Huckabee’s weakness during the 2008 campaign was lack of money — something that Palin certainly knows how to generate. But those who know him say Huckabee is a quick study.

“Huckabee always learns from his defeats, whether they are political defeats or legislative defeats,” says Rex Nelson, Huckabee’s communications director while in the governor’s office. “He lost his first political race to U.S. Sen. Dale Bumpers in 1992, adjusted and never lost another race in Arkansas. The 2008 race was one big learning experience for him since it was his first national race. If he seeks the nomination in 2012, he will be an even better candidate.”

Still, his Huck PAC has a lot less money than Palin’s or Romney’s. Huckabee had $194,578.01 on hand at the end of the last reporting period in November, compared to $1.2 million for Sarah PAC or $1 million for Romney’s Free and Strong America PAC.
But there are signs Huckabee is starting to shift gears.

In recent weeks, as Palin took her book to the Midwest and South and appeared in Huckabee’s Arkansas, Huckabee touted his book and became more vocal on current events, including WikiLeaks, tax cuts and health care. Earlier this year, Huckabee moved to Florida, a key presidential primary state, where he is building a $3 million beach house. He aligned himself last year with Sen.-elect Marco Rubio, a popular tea party candidate.

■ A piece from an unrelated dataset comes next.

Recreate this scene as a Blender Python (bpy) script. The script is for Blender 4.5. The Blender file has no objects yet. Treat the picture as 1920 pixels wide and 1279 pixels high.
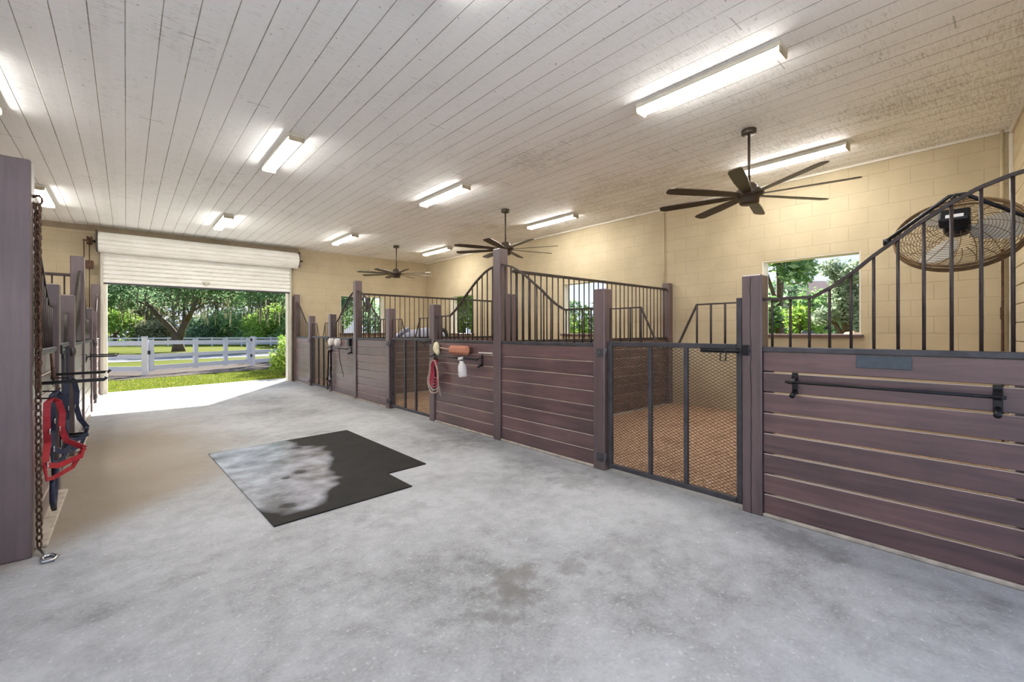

While Palin heads to Haiti this week and plans a trip to Israel next year, Huckabee has visited Israel more than 10 times as a pastor and a politician. He plans another trip in late January to Israel, similar to a trip he took earlier this year with Christian crooner Pat Boone. He is an ardent supporter of Israel and can talk at length about the problems it faces.

On his PAC’s website, Huckabee is trying to raise $15,000 by the end of the month. He has started to update his Facebook page and Twitter account more frequently. Social media is a tool Palin uses with great frequency to get out her message.

More than Romney or Minnesota Gov. Tim Pawlenty, Barth sees Palin as Huckabee’s biggest obstacle in a Republican primary.

“She’s a fresher face than Huckabee,” Barth says. “She has really courted the tea party a little better than Huckabee. But if she doesn’t run, he is a strong, strong candidate for the nomination.”